This is a volatility indicator to determine and visualize the uncertainty in a securities' price.
In quantum mechanics, the uncertainty principle (also known as Heisenberg's uncertainty principle) is any of a variety of mathematical inequalities asserting a fundamental limit to the accuracy with which the values for certain pairs of physical quantities of a particle, such as position, x, and momentum, p, can be predicted from initial conditions.
It plots a Kalman filter average of the bars inside a higher timeframe bar, to attempt to find the most frequent price in that bar's timespan. To plot what is effectively a MA using POC (IvanLabrie's code, credits to the author).
It derives momentum from relative momentum, yielding results more sensitive to changes.

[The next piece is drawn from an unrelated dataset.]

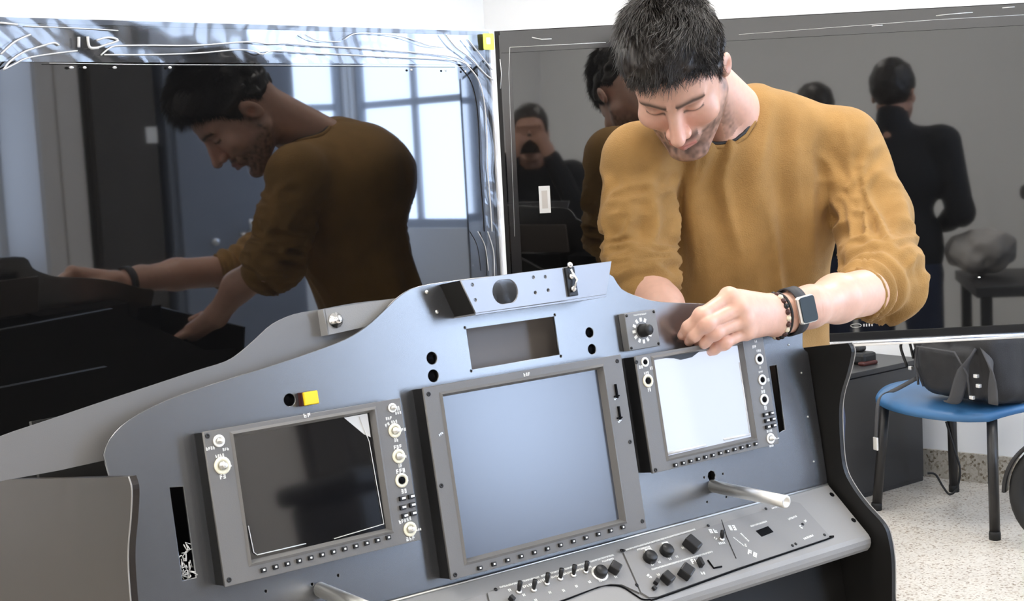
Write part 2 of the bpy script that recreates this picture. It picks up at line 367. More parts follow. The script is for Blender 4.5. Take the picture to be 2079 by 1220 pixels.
b.tube([rt(x, y, .006) for x, y in ((1770, 53), (1792, 51))], .0009, 5); b.tube([rt(x, y, .006) for x, y in ((1900, 32), (1925, 29), (1975, 25))], .0008, 5)
b.tube([rt(x, y, .006) for x, y in ((2035, 16), (2060, 14))], .0009, 5); b.tube([rt(x, y, .006) for x, y in ((1015, 120), (1018, 150), (1016, 180))], .0009, 5)
stuff(b.build('film_crease_glint', M['crease'], tvr, TR))
p0 = rt(1096, 433); p1 = rt(1116, 377)
b = B(); b.prism([(p0[0], p0[1]), (p1[0], p0[1]), (p1[0], p1[1]), (p0[0], p1[1])], .003, .0036); st = b.build('white_sticker', M['paper'], tvr, TR)
B().box((p0[0]+.006, p0[1]+.01, .0036), (p1[0]-.006, p1[1]-.01, .0038)).build('sticker_print', M['column'], st, TR)
b = B(); b.tube([(.2, -.006, .003), (WID, -.006, .003)], .0075, 10); b.build('silver_trim', M['chrome'], tvr, TR)
b = B(); q = rt(1738, 661, .0035); b.tube([(q[0]+.012*math.cos(a), q[1]+.004*math.sin(a), .0035) for a in np.linspace(0, 2*PI, 16)[:-1]], .0006, 4, True)
for i in range(4): b.box((q[0]+.016+.006*i, q[1]-.003, .003), (q[0]+.019+.006*i, q[1]+.003, .0036))
stuff(b.build('maker_mark', M['column'], tvr, TR))
b = B(); q = rt(1988, 563, .0035); b.ball((q[0], q[1], .003), (.0035, .002, .0012), 8); b.build('indicator', M['white'], tvr, TR)
# ------------------------------------------------------------------ instrument console
KY, KT = math.radians(37), math.radians(9)
KA = np.array([math.cos(KY), math.sin(KY), 0]); KB = np.array([-math.sin(KY)*math.sin(KT), math.cos(KY)*math.sin(KT), math.cos(KT)]); KN = np.cross(KA, KB)
KO = np.array([.01575, 2.05, 1.04488])
K = frame(KO, KA, KB, KN)
def pk(x, y, off=0.0):
    p = on_plane(x, y, KO+KN*off, KN)-KO; return (float(p@KA), float(p@KB))
def pks(pts, off=0.0): return [pk(x, y, off) for x, y in pts]
con = empty('instrument_console', (KO[0], KO[1], 0), 'large dark grey simulator cockpit console with three displays, knobs and a sloping lower control shelf', 'console')
SR, SL = .60, -.60
# front sheet
top = pks([(207, 935), (222, 892), (262, 852), (330, 816), (400, 790), (480, 764), (560, 739), (640, 712), (700, 689), (742, 664), (778, 632), (812, 600), (850, 581), (932, 568)])
top += [(.0, .275), (.10, .268), (.19, .262)] + pks([(1262, 586), (1300, 603), (1345, 613), (1440, 617)]) + [(.47, .175), (.55, .15), pk(1627, 655), pk(1630, 703), (SR-.002, .09)]
outer = [(SR-.002, -.145), (SL+.0, -.16), (SL-.003, .05)] + [tuple(q) for q in smooth_line(top, 3)][1:]
seen = []; 
for q in outer:
    if not seen or math.hypot(q[0]-seen[-1][0], q[1]-seen[-1][1]) > .002: seen.append(q)
outer = seen[::-1]
def quad(pts, off=0): return pks(pts, off)
holes = [circ(*pk(588, 812), .0078), circ(*pk(877, 727), .0082), circ(*pk(880, 763), .0082), circ(*pk(1197, 675), .0072), circ(*pk(1202, 709), .0072)]
holes += [[(-.077, .151), (.079, .152), (.079, .207), (-.077, .207)]]
sl = pks([(345, 990), (372, 988), (398, 1172), (371, 1178)]); holes.append(sl)
sr_ = pks([(1563, 744), (1577, 741), (1594, 872), (1582, 878)]); holes.append(sr_)
for x, y in ((1650, 716), (1653, 936)): pass
for x, y in ((1468, 962), (1430, 969), (1475, 1009), (1436, 1019), (1445, 966)): holes.append(circ(*pk(x, y), .0016 if x != 1445 else .008, 8))
for x, y in ((665, 1189), (687, 1168), (634, 1186), (540, 1200)): holes.append(circ(*pk(x, y), .0018, 8))
for q in ((-.079, .2095), (.081, .2095), (.081, .149), (-.079, .149)): holes.append(circ(q[0], q[1], .0017, 8))
fp = plate('front_panel', outer, holes, -.004, 0, M['panel'], con, K); fp['label'] = 'dark satin front sheet with cutouts'
# inner boards seen through the cutouts
B().box((-.20, .14, -.045), (.20, .222, -.04)).build('inner_board', M['inner'], con, K @ Matrix.Rotation(math.radians(1), 4, 'X'))
B().box((-.55, -.12, -.105), (-.47, .12, -.10)).build('inner_board', M['hole'], con, K)
B().box((.48, -.06, -.075), (.55, .12, -.07)).build('inner_board', M['hole'], con, K)
pieces('hole_dark_backing', [(.0095, -.02), (.0095, -.0045)], 14, [(*pk(x, y), 0) for x, y in ((588, 812), (877, 727), (880, 763), (1197, 675), (1202, 709))], M['hole'], con, K)  # black discs stand in for the dark inside the round holes
# crumpled packing in the left slot
b = B(); s0 = pk(378, 1150, -.004); r_ = random.Random(3)
for i in range(26):
    x, y = s0[0]+r_.uniform(-.008, .008), s0[1]+r_.uniform(-.018, .026)
    b.tube([(x+r_.uniform(-.004, .004), y+r_.uniform(-.006, .006), -.006+r_.uniform(-.004, .007)) for _ in range(4)], .0007, 4)
stuff(b.build('packing_film', M['crease'], con, K))
# rear sheet (further back) and its corner bracket
rp = pks([(-60, 918), (0, 886), (100, 852), (200, 818), (300, 785), (400, 752), (460, 733), (490, 714), (520, 688), (555, 657), (600, 637), (650, 628), (720, 615), (800, 606), (830, 600)], -.03)
rp = [tuple(q) for q in smooth_line(rp, 3)]
rp += [(-.12, .17), (-.35, .15), (-.47, .13)] + pks([(215, 934), (120, 955), (0, 977), (-60, 990)], -.03)
B().prism(rp[::-1], -.034, -.03).build('rear_panel', M['rearpanel'], con, K)
b = B(); bk = pks([(655, 628), (812, 604), (780, 655), (667, 680)], -.012); b.prism(bk[::-1], -.014, -.012)
bk2 = pks([(655, 628), (667, 680)], -.012); b.box((bk2[1][0]-.001, bk2[1][1], -.03), (bk2[1][0]+.001, bk2[0][1], -.012))
br = b.build('corner_bracket', M['shelf'], con, K)
c = pk(681, 650, -.012); b = B(); b.lathe([(.0105, 0), (.0105, .002), (.006, .0035), (.006, .010), (.0025, .0115)], 12, T(c[0], c[1], -.012)); b.build('bolt', M['chrome'], br, K)
# hood bracket on the top edge
HB = .052
hq = pks([(935, 569), (1242, 530), (1231, 598), (966, 636)], HB)
cx, cy = pk(1026, 592, HB)
hole = [(cx+.0155*math.cos(a)+(.006 if math.cos(a) > 0 else -.006), cy+.0165*math.sin(a)) for a in np.linspace(0, 2*PI, 24)[:-1]]
hh = [hole] + [circ(*pk(x, y, HB), .0024, 8) for x, y in ((959, 578), (965, 609), (1083, 563), (1107, 562), (1087, 594), (1113, 589))]
hb = plate('hood_bracket', hq[::-1], hh, HB-.003, HB, M['bracket'], con, K, bevel=.0006)
b = B(); 
b.box((hq[3][0], hq[3][1]-.002, 0), (hq[2][0], hq[3][1], HB-.001)); b.build('bracket_flange', M['bracket'], hb, K)
b = B(); b.prism([(hq[0][0]+.001, hq[0][1]), (hq[3][0]+.001, hq[3][1]), (hq[3][0]+.004, hq[3][1]), (hq[0][0]+.004, hq[0][1])], 0, HB-.001); b.build('bracket_side', M['cheek'], hb, K)
b = B(); c0, c1 = pk(1160, 548, HB), pk(1163, 604, HB)
b.box((c1[0]-.009, c1[1]+.002, HB), (c1[0]+.008, c0[1]+.004, HB+.004), bev=.001)
lt_ = b.build('latch_plate', M['bezeldark'], hb, K)
b = B()
b.tube([(c1[0]-.004, c1[1]+.008, HB+.008), (c1[0]+.004, c1[1]+.024, HB+.01), (c1[0]-.003, c1[1]+.04, HB+.008)], .0018, 6); b.build('latch_spring', M['chrome'], lt_, K)
pieces('latch_screw', [(.0045, 0), (.0045, .003), (.002, .005)], 10, [(c1[0]-.001, c1[1]+t_, HB+.004) for t_ in (.012, .030, .046)], M['chrome'], lt_, K)
pieces('panel_screw', [(.0028, 0), (.0028, .001), (.0012, .0018)], 8, [(*pk(x, y), 0) for x, y in ((866, 593), (887, 633), (930, 584), (948, 622))], M['steel'], con, K)
pieces('panel_screw', [(.0018, 0), (.0016, .001)], 8, [(min(pk(x, y)[0], SR-.006), pk(x, y)[1], 0) for x, y in ((1627, 757), (1640, 846), (1652, 937), (1601, 700))], M['steel'], con, K)
# side boards: profile in (t, n), mirrored at both ends
prof = [(.097, -.30), (.097, .086), (.082, .090), (.05, .075), (.02, .057), (-.01, .046), (-.06, .038), (-.105, .036), (-.135, .048), (-.165, .070), (-.197, .100), (-.222, .107), (-.26, .106), (-.32, .095)]
def tz(t, n): return KO[2]+t*KB[2]+n*KN[2]
tb = (0.0-KO[2]-.06*KN[2])/KB[2]; tb2 = (0.0-KO[2]+.30*KN[2])/KB[2]
prof += [(-.9, .075), (tb, .06), (tb2, -.30)]
pr = [tuple(q) for q in smooth_line(prof[1:-3], 4)]; pr = [prof[0]]+pr+prof[-3:]
def side(name, s0, m, lab, back=-.30):
    pr_ = [(q[0], back if q[1] < -.25 else q[1]) for q in pr]
    mx = K @ Matrix(((0, 0, 1, s0), (1, 0, 0, 0), (0, 1, 0, 0), (0, 0, 0, 1)))   # x=t y=n z=s
    o = B().prism([(q[0], q[1]) for q in pr_], 0, .010).build(name, m, con, mx); o['label'] = lab
    e = B(); 
    q = [np.array([p[0], p[1], .001 if s0 < 0 else .009]) for p in pr[1:-3]]; e.tube(q, .0011, 5); e.build('board_edge_glint', M['edge'], o, mx); return o
side('side_board', SR, M['cheek'], 'right black side board with curved edge')
sb = side('side_board', SL-.021, M['cheekl'], 'left brown black side board', -.55)
# shelf
SO = KO+KN*.007-KB*.133; SD = -.759*KB+.651*KN; SD /= np.linalg.norm(SD); SN = np.cross(KA, -SD)
S = frame(SO, KA, -SD, SN)   # x=s, y=-(down slope), z=out
def ps(x, y, off=0.0):
    p = on_plane(x, y, SO+SN*off, SN)-SO; return (float(p@KA), float(-(p@SD)))
b = B()
pts = [(.004, 0), (-.104, 0), (-.111, -.002), (-.116, -.007), (-.119, -.014), (-.119, -.022), (-.112, -.034), (-.075, -.10), (.004, -.06)]
n_ = len(pts); vs = [(SL+.001, y, z) for y, z in pts]+[(SR-.008, y, z) for y, z in pts]
b.add(vs, [(i, (i+1) % n_, n_+(i+1) % n_, n_+i) for i in range(n_)]+[tuple(range(n_))[::-1], tuple(range(n_, 2*n_))])
sh = b.build('lower_shelf', M['shelf'], con, S)
bm = bmesh.new(); bm.from_mesh(sh.data); bm.to_mesh(sh.data); bm.free()
b = B(); b.tube([(SL, .003, .0015), (SR-.01, .003, .0015)], .0016, 6); b.build('shelf_gasket', M['steel'], sh, S)
pieces('shelf_hole', [(.0045, -.001), (.0045, .0004), (.002, .0006)], 10, [(*ps(x, y, 0), 0) for x, y in ((1689, 1004), (1733, 1056))], M['hole'], sh, S)
# lower body under the shelf
B().prism([(SL+.001, -.16), (SR-.001, -.16), (SR-.001, tb+.03), (SL+.001, tb+.03)][::-1], -.01, 0).build('kick_board', M['cheek'], con, K)
B().prism([(SL+.001, .17), (.2, .19), (.5, .05), (SR-.001, .04), (SR-.001, tb2+.01), (SL+.001, tb2+.01)][::-1], -.285, -.275).build('rear_shade_board', M['cheek'], con, K)  # raised black top fills in for shade under the rear panel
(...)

Then it uses Heisenberg's uncertainty principle to find an uncertainty range, and uses it as the channel distance from the POC MA, meaning price is likely to fluctuate within that range.
Since uncertainty must be greater than h/2, adding fib levels will make it a useful indicator. Essentially they are pseudo-Fibonacci Bollinger Bands, which uses a different calculation.
Benefits:
Prices fluctuate, and it can be helpful to visualize price as a range, rather than a single point or line. This visualization can help in managing risk, determining entries and exits, and prevent losing one's position due to price fluctuations during a trend.
If we use a particle model, the uncertainty principle dictates that it is impossible to predict the price within a range. This is a good model for risk management!
Usage:
There are 5 Fibonacci ratio outer bands that can be turned on or off according to user's preference.
Recommended that the length inputs should be increased in higher timeframes, to visualize trends, shorter timeframes should have lower lengths.